Her türlü tehlikelerini bile bile...
Olumlu yönlerini bir kenara bırakıp, sadece oyun ve sosyal platformlar
içinmiş gibi kullanarak...
Bunu bilen emperyalizmin baronları her geçen yıl daha da
yüksek hızlı telefonlar ve daha fazla internet kotaları sunuyorlar.
Bu şekilde yaşayan bir aile içerisindeki çocuklar da
kolaylıkla bu evrende bu canavara rahatça yem oluyor.
Her türlü müstehcenliğin ve ahlâk yoksunluğunun işlendiği bu
sanal ortam sokaklardaki tehlikenin daha fazlasını bünyesine almış durumda.
Biribirlerini aldatan ve boşanan eşlerin sayısı her geçen yıl daha da artıyor.
İNTERNET ARTIK BİR ÇILGINLIK HÂLİNE DÖNÜŞÜYOR.
Yetkililerin bu çılgınlığın önüne bir an önce geçmesi
gerekirken, malesef parklarda, bahçelerde, hastanelerde sınırsız internetler
sunuluyor, seçim vaatleri hâline getiriliyor.
İnternet bir nevi teknolojidir. Amenna kullanılsın fakat,
vermiş olduğu toplumsal ve psikolojik zararlar artık ülkeyi, insanlığı tehdit
eder hâle gelmiştir.
Aile ve Sosyal Politikalar Bakanlığı'nın bu hususta çok acil
çözümler üretmesi, önlemler alması gerekiyor.
Özelikle ve özellikle GÜVENLİ İNTERNET sistemi üzerinde
durulup, aksi yayın yapana kesinlikle ağır cezalar uygulanması gerekiyor.

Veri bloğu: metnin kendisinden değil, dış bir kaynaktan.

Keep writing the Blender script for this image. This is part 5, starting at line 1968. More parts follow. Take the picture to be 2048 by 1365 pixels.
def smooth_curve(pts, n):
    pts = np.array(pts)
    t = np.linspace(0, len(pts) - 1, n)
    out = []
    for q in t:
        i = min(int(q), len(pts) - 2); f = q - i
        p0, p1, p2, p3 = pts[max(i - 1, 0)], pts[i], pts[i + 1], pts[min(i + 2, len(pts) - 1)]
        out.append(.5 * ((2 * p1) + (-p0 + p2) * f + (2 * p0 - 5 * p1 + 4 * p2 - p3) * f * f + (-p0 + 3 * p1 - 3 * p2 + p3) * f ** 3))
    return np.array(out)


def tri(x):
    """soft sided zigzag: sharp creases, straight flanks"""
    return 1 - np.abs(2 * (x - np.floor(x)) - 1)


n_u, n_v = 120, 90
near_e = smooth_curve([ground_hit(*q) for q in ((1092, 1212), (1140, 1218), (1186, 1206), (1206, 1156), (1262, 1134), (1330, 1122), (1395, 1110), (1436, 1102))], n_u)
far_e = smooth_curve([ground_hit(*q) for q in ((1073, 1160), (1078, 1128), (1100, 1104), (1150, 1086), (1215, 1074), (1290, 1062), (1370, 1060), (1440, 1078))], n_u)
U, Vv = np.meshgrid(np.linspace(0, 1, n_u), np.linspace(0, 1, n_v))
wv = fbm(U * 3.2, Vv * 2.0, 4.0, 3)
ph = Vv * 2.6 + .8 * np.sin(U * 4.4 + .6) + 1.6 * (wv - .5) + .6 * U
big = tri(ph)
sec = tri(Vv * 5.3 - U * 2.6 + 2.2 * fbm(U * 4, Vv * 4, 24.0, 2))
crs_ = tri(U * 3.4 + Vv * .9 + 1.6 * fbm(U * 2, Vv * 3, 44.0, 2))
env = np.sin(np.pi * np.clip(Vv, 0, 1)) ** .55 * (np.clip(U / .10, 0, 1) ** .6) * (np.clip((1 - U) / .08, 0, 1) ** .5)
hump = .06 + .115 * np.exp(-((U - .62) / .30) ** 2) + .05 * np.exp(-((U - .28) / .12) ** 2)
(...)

İşyerlerinde, hastanelerde, okullarda, kültür merkezlerinde
internetin toplumsal ve ruhsal sağlığımızı nasıl bozduğunu, insanların
maneviyattan nasıl uzaklaştırılıp bir batağa sürüklendiğini tek tek anlatılması
ve bilinçlendirilmesi gerekiyor.
KULLANMAK İÇİN GETİRİLEN TEKNOLOJİ, BİZİ KULLANIR HÂLE GELMİŞKEN, HIZLA SU
ALAN BU GEMİYİ KURTARMANIN ÇARELERİNİ BULMAK GEREKİYOR.